The unions argue that their ability to negotiate better pay and conditions, is constrained by the government-directed contracting system which councils use to procure services.
Goff said the council would leave the pay, conditions, and industry recruitment problems, to a working group set up by the government, which Auckland Transport is a part of.
NZ Bus drivers have been suspended for the past four days, after previously refusing to charge fares.
Tramways union president Gary Froggatt said NZ Bus was considering a proposal put to it yesterday by the unions, but so far had not discussed the working hours issue.
Froggatt said a lack of involvement from Auckland Transport, which agreed contracts with bus firms including NZ Bus, was a problem.
'It is unfortunate for AT to (effectively) decide what the contract pay increase will be,' he told Stuff.
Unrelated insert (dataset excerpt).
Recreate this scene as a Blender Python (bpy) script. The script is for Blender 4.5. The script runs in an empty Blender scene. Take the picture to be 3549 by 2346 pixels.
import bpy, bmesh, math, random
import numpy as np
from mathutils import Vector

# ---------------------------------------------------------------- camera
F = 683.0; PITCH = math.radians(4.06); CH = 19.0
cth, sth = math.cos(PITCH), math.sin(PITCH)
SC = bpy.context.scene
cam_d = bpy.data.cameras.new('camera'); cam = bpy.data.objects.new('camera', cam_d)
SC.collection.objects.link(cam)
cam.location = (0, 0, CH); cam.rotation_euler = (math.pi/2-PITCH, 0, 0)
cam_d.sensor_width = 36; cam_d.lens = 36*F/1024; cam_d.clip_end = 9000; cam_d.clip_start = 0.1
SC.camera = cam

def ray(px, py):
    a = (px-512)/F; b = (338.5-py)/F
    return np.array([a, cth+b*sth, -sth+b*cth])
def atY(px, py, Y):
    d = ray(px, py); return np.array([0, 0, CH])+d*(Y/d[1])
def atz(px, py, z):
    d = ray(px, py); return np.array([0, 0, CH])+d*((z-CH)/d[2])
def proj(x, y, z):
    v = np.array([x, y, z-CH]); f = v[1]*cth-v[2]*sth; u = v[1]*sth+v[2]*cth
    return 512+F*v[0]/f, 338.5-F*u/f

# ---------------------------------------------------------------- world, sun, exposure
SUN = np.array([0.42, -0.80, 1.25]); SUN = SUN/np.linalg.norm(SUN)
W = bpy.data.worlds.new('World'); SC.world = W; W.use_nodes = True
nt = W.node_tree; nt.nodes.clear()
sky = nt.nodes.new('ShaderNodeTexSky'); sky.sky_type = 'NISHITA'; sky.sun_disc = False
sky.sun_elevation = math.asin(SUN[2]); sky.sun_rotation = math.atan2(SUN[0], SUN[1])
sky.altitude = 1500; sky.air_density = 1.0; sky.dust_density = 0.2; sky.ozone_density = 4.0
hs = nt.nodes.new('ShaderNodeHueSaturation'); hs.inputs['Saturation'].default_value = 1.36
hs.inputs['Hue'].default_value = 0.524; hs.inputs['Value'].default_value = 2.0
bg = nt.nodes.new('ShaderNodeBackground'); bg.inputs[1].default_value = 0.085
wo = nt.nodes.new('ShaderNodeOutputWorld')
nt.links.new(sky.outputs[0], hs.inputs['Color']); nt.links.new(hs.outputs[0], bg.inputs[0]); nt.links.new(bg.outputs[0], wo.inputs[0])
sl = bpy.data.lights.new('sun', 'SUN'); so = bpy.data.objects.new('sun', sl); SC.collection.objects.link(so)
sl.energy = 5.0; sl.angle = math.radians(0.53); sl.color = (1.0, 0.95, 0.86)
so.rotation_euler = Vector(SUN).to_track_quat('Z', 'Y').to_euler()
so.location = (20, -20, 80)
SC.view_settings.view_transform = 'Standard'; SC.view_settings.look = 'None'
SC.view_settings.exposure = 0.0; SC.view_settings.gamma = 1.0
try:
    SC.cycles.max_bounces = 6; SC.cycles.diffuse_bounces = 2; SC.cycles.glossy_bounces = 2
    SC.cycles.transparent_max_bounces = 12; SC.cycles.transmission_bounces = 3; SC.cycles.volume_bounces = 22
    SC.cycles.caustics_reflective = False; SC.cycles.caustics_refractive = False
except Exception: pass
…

Goff has proposed next year to extend the payment of a Living Wage from council staff to cleaners who work for the council through contractors.
The Living Wage programme will cost ratepayers $3.9 million a year once completed, but pales compared with the cost of improving bus drivers' conditions.
New legislation requiring drivers to be given more frequent rest breaks, will cost the council $8 million a year once implemented in May, but does not involve the separate issue of long working days.
Stuff asked whether bus drivers who were contracted to a council agency also warranted political intervention, but Goff said he would not do that during an industrial dispute.
The drivers want a significant increase to the $17.72 an hour rate paid to new bus drivers for the first three months, and have rejected an offer from NZ Bus of a 2 per cent overall pay rise.